- [THE REQUEST] Retype only what runs from the beginning of the data through the line with "from mathutils import"; please omit the pictures and keep every line exact.

- [EXTRACTED RECORDS]

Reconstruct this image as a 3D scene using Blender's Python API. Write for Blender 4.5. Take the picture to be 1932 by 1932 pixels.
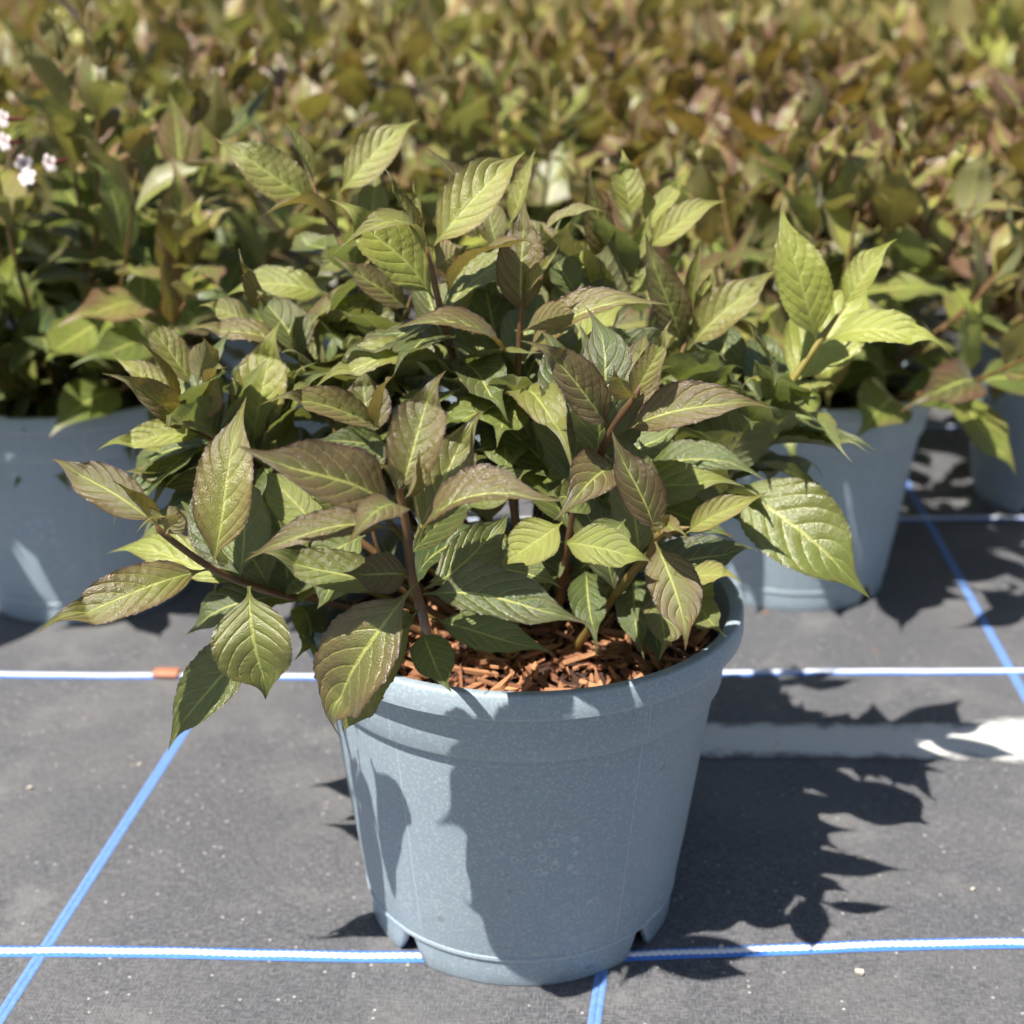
import bpy, math, random
import numpy as np
from mathutils import Vector, Matrix, Quaternion

for o in list(bpy.data.objects): bpy.data.objects.remove(o)
scene = bpy.context.scene
C = scene.collection
R = math.radians

# ------------------------------------------------------------------ camera, sky, sun, exposure
CAM = Vector((0.0, 0.0, 0.582)); PITCH = R(20.0); FPX = 2594.0; HALF = 966.0
cd = bpy.data.cameras.new('camera'); cam = bpy.data.objects.new('camera', cd); C.objects.link(cam)
cam.location = CAM; cam.rotation_euler = (R(90) - PITCH, 0, 0)
cd.sensor_width = 36.0; cd.lens = 36.0 * FPX / (2 * HALF)
cd.clip_start = 0.01; cd.clip_end = 300
cd.dof.use_dof = True; cd.dof.focus_distance = 0.728; cd.dof.aperture_fstop = 6.6
scene.camera = cam

SUN_FROM = Vector((-0.39, -0.42, 1.0)).normalized()
world = bpy.data.worlds.new('World'); scene.world = world; world.use_nodes = True
wn = world.node_tree; wn.nodes.clear()
sky = wn.nodes.new('ShaderNodeTexSky'); sky.sky_type = 'NISHITA'; sky.sun_disc = False
sky.sun_elevation = math.asin(SUN_FROM.z); sky.sun_rotation = math.atan2(SUN_FROM.x, SUN_FROM.y)
bg = wn.nodes.new('ShaderNodeBackground'); bg.inputs['Strength'].default_value = 0.053
wo = wn.nodes.new('ShaderNodeOutputWorld')
wn.links.new(sky.outputs[0], bg.inputs[0]); wn.links.new(bg.outputs[0], wo.inputs[0])
sd = bpy.data.lights.new('sun', 'SUN'); sun = bpy.data.objects.new('sun', sd); C.objects.link(sun)
sd.energy = 5.0; sd.angle = R(0.55); sd.color = (1.0, 0.955, 0.88)
sun.location = SUN_FROM * 6
sun.rotation_euler = (-SUN_FROM).to_track_quat('-Z', 'Y').to_euler()
vs = scene.view_settings
vs.view_transform = 'Standard'; vs.look = 'None'; vs.gamma = 1.0; vs.use_curve_mapping = False
vs.exposure = 0.94
scene.render.engine = 'CYCLES'
scene.cycles.use_adaptive_sampling = True; scene.cycles.adaptive_threshold = 0.035; scene.cycles.adaptive_min_samples = 12
scene.cycles.max_bounces = 5; scene.cycles.diffuse_bounces = 3; scene.cycles.glossy_bounces = 2; scene.cycles.transmission_bounces = 3

RIGHT = Vector((1, 0, 0)); FWD = Vector((0, math.cos(PITCH), -math.sin(PITCH))); UPC = Vector((0, math.sin(PITCH), math.cos(PITCH)))

def ray(px, py):
    return RIGHT * ((px - HALF) / FPX) + UPC * ((HALF - py) / FPX) + FWD

def at(px, py, Y):
    d = ray(px, py)
    return CAM + d * (Y / d.y)

def ground(px, py, z=0.0):
    d = ray(px, py)
    return CAM + d * ((z - CAM.z) / d.z)

# ------------------------------------------------------------------ helpers
def mesh_of(name, verts, faces, uvs=None, smooth=True, mat=None):
    me = bpy.data.meshes.new(name)
    me.from_pydata([tuple(v) for v in verts], [], faces)
    if uvs is not None:
        lay = me.uv_layers.new(name='UVMap')
        li = np.empty(len(me.loops), dtype=np.int32); me.loops.foreach_get('vertex_index', li)
        lay.data.foreach_set('uv', np.asarray(uvs, dtype=np.float32)[li].ravel())
    if smooth:
        me.polygons.foreach_set('use_smooth', [True] * len(me.polygons))
    if mat: me.materials.append(mat)
    me.update()
    return me

def link(name, me, parent=None, loc=(0, 0, 0), quat=None, scale=None, color=None):
    o = bpy.data.objects.new(name, me); C.objects.link(o)
    o.location = loc
    if quat is not None:
        o.rotation_mode = 'QUATERNION'; o.rotation_quaternion = quat
    if scale is not None: o.scale = scale
    if color is not None: o.color = color
    if parent is not None: o.parent = parent
    return o

def empty(name, loc):
    o = bpy.data.objects.new(name, None); C.objects.link(o); o.location = loc
    o.empty_display_size = 0.05
    return o

def tag(o, label, cat, group=None, kind=None):
    o['label'] = label; o['category'] = cat
    if group: o['group'] = group
    if kind: o['kind'] = kind
    return o

def structure(o):
    o['kind'] = 'structure'; return o

class NT:
    def __init__(self, name):
        self.m = bpy.data.materials.new(name); self.m.use_nodes = True
        self.t = self.m.node_tree; self.t.nodes.clear()
        self.out = self.n('ShaderNodeOutputMaterial')
    def n(self, typ, **kw):
        nd = self.t.nodes.new(typ)
        for k, v in kw.items(): setattr(nd, k, v)
        return nd
    def l(self, a, b): self.t.links.new(a, b)
    def put(self, sock, v):
        if hasattr(v, 'links') or isinstance(v, bpy.types.NodeSocket): self.l(v, sock)
        else:
            if isinstance(v, (tuple, list)) and len(v) == 3 and sock.type == 'RGBA': v = (*v, 1)
            sock.default_value = v
    def math(self, op, a, b=0.0, c=0.0, clamp=False):
        nd = self.n('ShaderNodeMath', operation=op, use_clamp=clamp)
        self.put(nd.inputs[0], a); self.put(nd.inputs[1], b)
        if op in ('MULTIPLY_ADD', 'SMOOTH_MIN', 'COMPARE', 'WRAP'): self.put(nd.inputs[2], c)
        return nd.outputs[0]
    def step(self, x, lo, hi, a=0.0, b=1.0):
        nd = self.n('ShaderNodeMapRange', interpolation_type='SMOOTHSTEP')
        self.put(nd.inputs['Value'], x)
        for k, v in (('From Min', lo), ('From Max', hi), ('To Min', a), ('To Max', b)): self.put(nd.inputs[k], v)
        return nd.outputs[0]
    def mix(self, f, a, b, blend='MIX'):
        nd = self.n('ShaderNodeMix', data_type='RGBA', blend_type=blend)
        self.put(nd.inputs[0], f); self.put(nd.inputs[6], a); self.put(nd.inputs[7], b)
        return nd.outputs[2]
    def noise(self, vec, scale, detail=2.0, rough=0.5):
        nd = self.n('ShaderNodeTexNoise'); self.put(nd.inputs['Scale'], scale)
        self.put(nd.inputs['Detail'], detail); self.put(nd.inputs['Roughness'], rough)
        if vec is not None: self.l(vec, nd.inputs['Vector'])
        return nd.outputs[0]
    def vor(self, vec, scale, feature='F1'):
        nd = self.n('ShaderNodeTexVoronoi', feature=feature); self.put(nd.inputs['Scale'], scale)
        if vec is not None: self.l(vec, nd.inputs['Vector'])
        return nd
    def principled(self, **kw):
        nd = self.n('ShaderNodeBsdfPrincipled')
        for k, v in kw.items(): self.put(nd.inputs[k], v)
        return nd
    def bump(self, h, strength, dist, normal=None):
        nd = self.n('ShaderNodeBump'); self.put(nd.inputs['Strength'], strength); self.put(nd.inputs['Distance'], dist)
        self.l(h, nd.inputs['Height'])
        if normal is not None: self.l(normal, nd.inputs['Normal'])
        return nd.outputs[0]

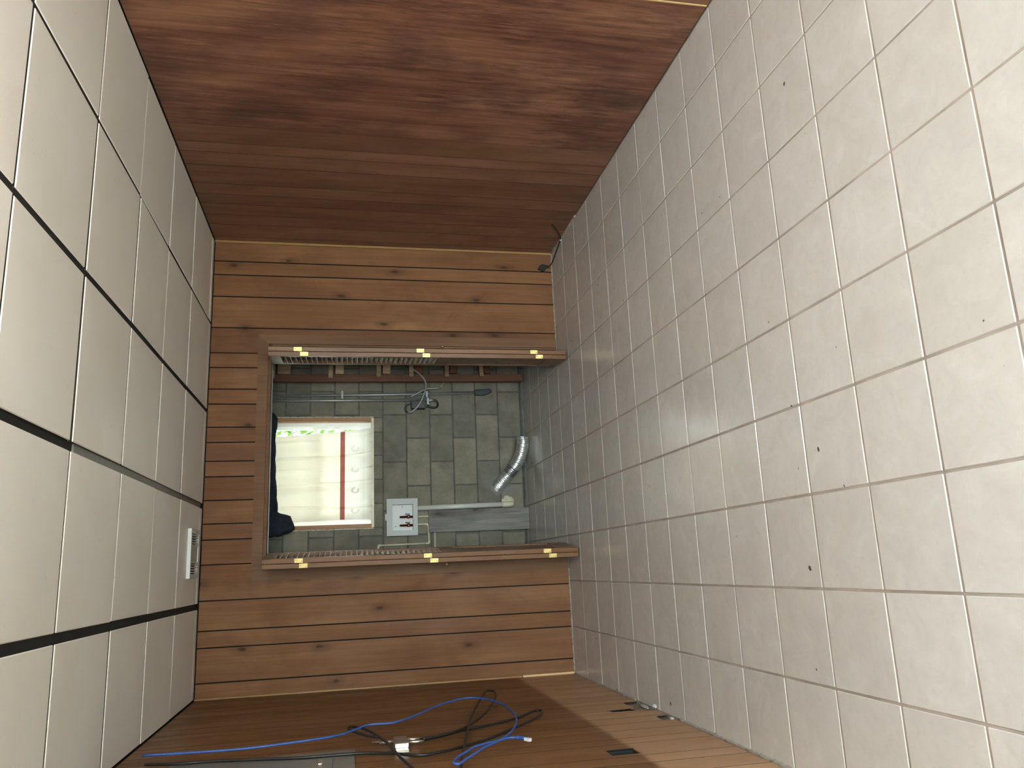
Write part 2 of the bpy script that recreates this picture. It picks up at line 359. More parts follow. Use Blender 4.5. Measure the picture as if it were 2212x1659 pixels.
# ------------------------------------------------------------------ floor
S = 0.3048
floor = box('floor', XL-0.12, XR+0.12, YR-0.1, YC+0.1, -0.10, -0.0025, 'grout'); tag(floor, kind='structure')
G = 0.0075
xs = [XL] + [-j*S for j in range(8, -1, -1)] + [XR]
ys = [YC] + [i*S for i in range(8, -21, -1)] + [YR]
for i in range(len(xs)-1):
    for j in range(len(ys)-1):
        y1, y0 = ys[j], ys[j+1]
        if y1-y0 < 0.02: continue
        o = box('floor_tile', xs[i]+G/2, xs[i+1]-G/2, y0+G/2, y1-G/2, -0.009, 0.0, 'tile', floor, bev=0.0022)
        o.rotation_euler = (random.gauss(0, 0.0006), random.gauss(0, 0.0006), random.gauss(0, 0.0012)); o.location.z += random.gauss(0, 0.0003)
# ------------------------------------------------------------------ ceiling
ceil = box('ceiling', XL-0.12, XR+0.12, YR-0.1, YC+0.15, ZC+0.016, ZC+0.12, 'black_gap'); tag(ceil, kind='structure')
cx = [XL+0.004, -2.185, -1.557, -0.928, -0.319, XR-0.003]; cw = [0.004, 0.034, 0.032, 0.022, 0.014, 0.004]
cy = [YB-0.004, 1.145, 0.525, -0.085, -0.69, -1.312, -1.945, -2.57, -3.19, -3.81, -4.43, -5.05, -5.67, -6.29]
for i in range(5):
    for j in range(len(cy)-1):
        x0 = cx[i]+cw[i]/2+random.uniform(0, 0.002); x1 = cx[i+1]-cw[i+1]/2-random.uniform(0, 0.002)
        g = 0.0075 if j < 3 else 0.0115
        o = box('ceiling_tile', x0, x1, cy[j+1]+g, cy[j]-g*0.3, ZC, ZC+0.018, 'ceil', ceil, bev=0.003)
        o.rotation_euler = (random.gauss(0, 0.0022), random.gauss(0, 0.0015), random.gauss(0, 0.001)); o.location.z += random.uniform(-0.0015, 0.001)
for i, (x, y0, y1, mt_) in enumerate([(-1.557, -1.25, 1.2, 'grey_metal'), (-2.185, -5, 1.2, 'black_gap'), (-0.928, -5, 1.2, 'black_gap'), (-0.319, -5, 1.2, 'black_gap')]):
    box('ceiling_batten', x-0.03, x+0.03, y0, y1, ZC+0.0095, ZC+0.0165, mt_, ceil)

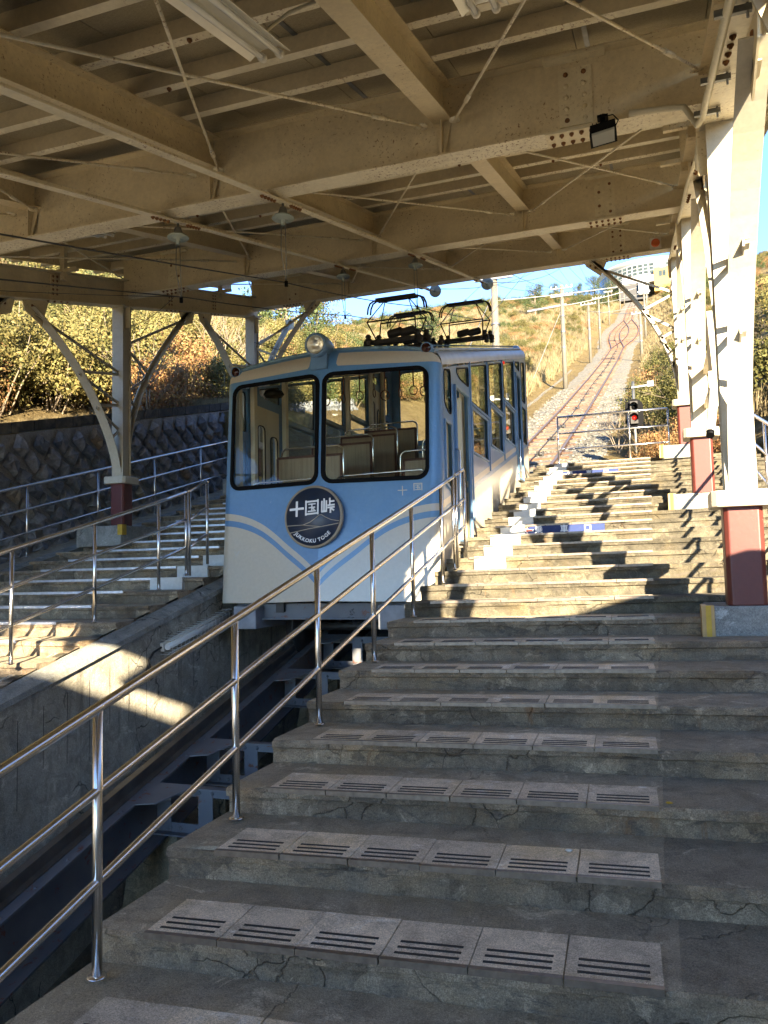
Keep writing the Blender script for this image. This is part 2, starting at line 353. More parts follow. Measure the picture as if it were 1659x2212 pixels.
# ------------------------------------------------------------------ terrain
def terr(x, y):
    base = rz(y)-0.2
    if y < 16.5:
        if -9.97 < x < 2.6: return rz(y)-3.0
        if x <= -9.97:
            dx = -9.97-x
            return 2.20+(y-9.78)*0.24+min(dx, 2.2)*0.08+max(0, dx-2.2)*0.62-max(0, dx-38)*0.35
        dx = x-2.6; return rz(y)+0.9+dx*0.55-max(0, dx-14)*0.3
    L = 0.0
    if x < -6.6:
        dx = -6.6-x; k = max(0, min(1, (y-18)/34))
        near = (2.9*min(1, dx/3.0)+max(0, dx-5)*0.62-max(0, dx-40)*0.35)
        far = 4.6*(1-exp(-dx/11.0))
        L = near*(1-k)+far*k
    elif x > -0.6:
        dx = x+0.6; L = 0.55*dx if dx < 14 else 7.7+0.2*(dx-14)
        if y > 60: L *= 0.7
    z = base+L
    if L > 0: z += min(1, L)*(0.5*nz(x*.08, y*.08, 1)+0.18*nz(x*.4, y*.4, 5))
    return z
xs = [-900, -600, -400, -250, -170, -120]+[-100+5*i for i in range(9)]+[-58+2*i for i in range(16)]+[-27+1.0*i for i in range(18)]+[-9.98, -9.96]+[-9+.6*i for i in range(20)]+[2.59, 2.61]+[3+1*i for i in range(12)]+[15+2.5*i for i in range(12)]+[50, 70, 100, 150, 250, 400, 600, 900]
ys = [-60, -30, -15, -8]+[-4+1.5*i for i in range(14)]+[16.49, 16.51]+[17.5+1.2*i for i in range(20)]+[42+3*i for i in range(14)]+[85+6*i for i in range(27)]+[250, 270, 300, 400, 600, 900]
mb = MB(); mb.grid(lambda u, v: (xs[round(u*(len(xs)-1))], ys[round(v*(len(ys)-1))], terr(xs[round(u*(len(xs)-1))], ys[round(v*(len(ys)-1))])), len(xs)-1, len(ys)-1)
m, t, b = mat('hillside_dry_grass'); N = NT(t); p = N.pos(); b.inputs['Roughness'].default_value = 0.95; b.inputs['Specular IOR Level'].default_value = 0.1
a1 = N.noise(p, 0.11, 6, 0.65, 0.4); a2 = N.noise(p, 1.6, 8, 0.75, 0.4); a3 = N.noise(N.mapv(p, (7, 7, 1.5)), 1.0, 6, 0.8)
gc = N.mix(N.ramp(a1, [(0.42, 0.0), (0.62, 1.0)]), (0.20, 0.145, 0.065), (0.155, 0.11, 0.055))
gc = N.mix(N.ramp(a2, [(0.45, 0.0), (0.7, 1.0)]), gc, (0.25, 0.19, 0.095)); gc = N.mix(0.9, gc, N.ramp(a3, [(0.3, 0.5), (0.7, 1.3)]), 'MULTIPLY')
N.l(gc, b.inputs['Base Color']); N.bump(N.math('ADD', a2, a3), 1.0, 0.25, b); M['hill'] = m
mb.build('hillside', M['hill'], kind='structure', label='dry golden grass hillside rising on both sides of the track')
# ballast bed
m, t, b = mat('grey_ballast'); N = NT(t); p = N.pos(); b.inputs['Roughness'].default_value = 0.95
vo = N.n('ShaderNodeTexVoronoi'); vo.inputs['Scale'].default_value = 9; N.l(p, vo.inputs['Vector'])
vc = N.ramp(vo.outputs['Color'], [(0.1, (0.07, 0.065, 0.052)), (0.5, (0.13, 0.12, 0.098)), (0.95, (0.22, 0.205, 0.17))])
a1 = N.noise(p, 0.7, 5, 0.7); vc = N.mix(N.ramp(a1, [(0.45, 0.0), (0.7, 0.6)]), vc, (0.18, 0.14, 0.075))
N.l(vc, b.inputs['Base Color']); N.bump(vo.outputs['Distance'], 0.8, 0.08, b); M['ballast'] = m
mb = MB()
def loopw(y):
    return 0.0 if y < 96 or y > 154 else sin(pi*(y-96)/58)**1.3*1.35
def bal(u, v):
    y = 15.9+v*232; wl = 2.75+1.5*loopw(y)+0.25*nz(y*.3, 1, 1); wr = 2.85+1.5*loopw(y)+0.3*nz(y*.3, 9, 1)
    x = XC-wl+(wl+wr)*u
    return (x, y, rz(y)-0.13-0.22*(abs(u-.5)*2)**4+0.04*nz(x*2, y*2, 3))
mb.grid(bal, 14, 230); mb.build('track_bed', M['ballast'], kind='structure', label='grey ballast bed under the cable railway track')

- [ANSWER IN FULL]
Reconstruct this image as a 3D scene using Blender's Python API. Write for Blender 4.5. Take the picture to be 1932 by 1932 pixels.
import bpy, math, random
import numpy as np
from mathutils import Vector, Matrix, Quaternion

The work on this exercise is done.